Almost all respondents rely on concrete targets and key performance indicators (KPIs) to enforce their sustainability criteria. Around 4 out of 5 companies also have clear internal guidelines and instructions for action, for example on production standards or purchasing guidelines. Almost two-thirds have also committed themselves to complying with internationally recognized standards, such as those specified by ISO or the United Nations. In addition, half of the companies surveyed have their sustainability practices regularly checked by audits or certifications.

Sustainability aspects in the compensation system

Companies that integrate ESG principles into their corporate management must ultimately ensure that these principles are also reflected in the compensation systems. For this reason, Lurse also asked whether and how compliance with sustainability criteria affects the (variable) compensation of individual employee groups.

This is currently the case above all in management. Without exception, all respondents stated that the remuneration of board members depends, among other things, on their performance in terms of ESG. More than a third of the companies also incorporate ESG criteria into the compensation of other employee groups or plan to do so in the future. This shows that the consideration of sustainability aspects in compensation tends to decrease at lower management levels.

ESG objectives are anchored in 8 out of 10 cases through their consideration in long-term variable remuneration (LTI), followed by the annual bonus (55%). The weighting of ESG targets within the respective bonus component varies on average from 15% at the lower to over 30% at the top management levels. A malus rule for (retroactive) reduction in case of violation of sustainability criteria was reported by only two companies.

ESG targets are defined at all companies in the form of clear, quantitative KPIs and key performance indicators with corresponding target achievement levels. Just under half also formulate qualitative targets such as the fulfillment of certain standards. One third also base their target setting on the EU sustainability reporting standards (ESRS). Analogous to the prioritization in the corporate strategy, the aspects of climate change (esp. CO2 emissions, reduction, neutrality), working conditions and diversity (quotas), as well as responsible business practices, also dominate in the managers’ goals.

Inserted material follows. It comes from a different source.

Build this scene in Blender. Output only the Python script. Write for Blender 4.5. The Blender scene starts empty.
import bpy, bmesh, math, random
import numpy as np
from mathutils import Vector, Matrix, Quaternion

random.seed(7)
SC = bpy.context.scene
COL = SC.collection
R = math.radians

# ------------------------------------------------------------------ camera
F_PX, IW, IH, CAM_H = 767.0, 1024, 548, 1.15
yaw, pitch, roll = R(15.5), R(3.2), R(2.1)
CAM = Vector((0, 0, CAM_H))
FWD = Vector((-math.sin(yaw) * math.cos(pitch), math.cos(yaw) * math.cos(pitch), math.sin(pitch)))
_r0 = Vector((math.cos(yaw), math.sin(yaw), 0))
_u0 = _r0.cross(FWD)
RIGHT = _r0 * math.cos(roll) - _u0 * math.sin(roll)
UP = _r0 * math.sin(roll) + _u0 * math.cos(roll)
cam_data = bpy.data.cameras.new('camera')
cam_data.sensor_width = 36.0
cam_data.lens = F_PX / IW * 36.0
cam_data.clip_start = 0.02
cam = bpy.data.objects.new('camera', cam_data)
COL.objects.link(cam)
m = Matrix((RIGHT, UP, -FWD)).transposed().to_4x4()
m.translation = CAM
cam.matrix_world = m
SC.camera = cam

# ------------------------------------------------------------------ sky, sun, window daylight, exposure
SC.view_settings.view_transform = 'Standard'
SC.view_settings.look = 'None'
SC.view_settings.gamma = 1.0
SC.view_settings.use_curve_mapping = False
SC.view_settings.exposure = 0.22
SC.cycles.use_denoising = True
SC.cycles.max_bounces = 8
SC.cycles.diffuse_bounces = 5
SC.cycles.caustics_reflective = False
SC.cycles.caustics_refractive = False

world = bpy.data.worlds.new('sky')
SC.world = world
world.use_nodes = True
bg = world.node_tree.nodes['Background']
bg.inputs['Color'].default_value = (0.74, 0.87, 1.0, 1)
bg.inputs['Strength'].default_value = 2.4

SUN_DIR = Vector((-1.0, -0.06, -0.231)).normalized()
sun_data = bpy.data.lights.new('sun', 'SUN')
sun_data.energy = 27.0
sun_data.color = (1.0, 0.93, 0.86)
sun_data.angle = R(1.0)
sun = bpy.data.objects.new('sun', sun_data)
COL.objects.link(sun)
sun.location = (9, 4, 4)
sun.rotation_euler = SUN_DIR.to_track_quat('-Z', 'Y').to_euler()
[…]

Two-thirds of the companies surveyed estimate that the targets set are either met (52%) or exceeded (24%). In this context, target achievement for the sustainability criteria behaves comparably (29%) or even better (33%) compared to the other (financial) targets.

“When it comes to linking ESG targets to compensation, companies face three main challenges,” explains Maximilian Evers. “They need to formulate concrete targets and set assessment criteria to measure their compliance. And they need to find the right measure of the extent to which meeting or missing sustainability targets affects compensation.” All in all, German companies are well on their way toward sustainability.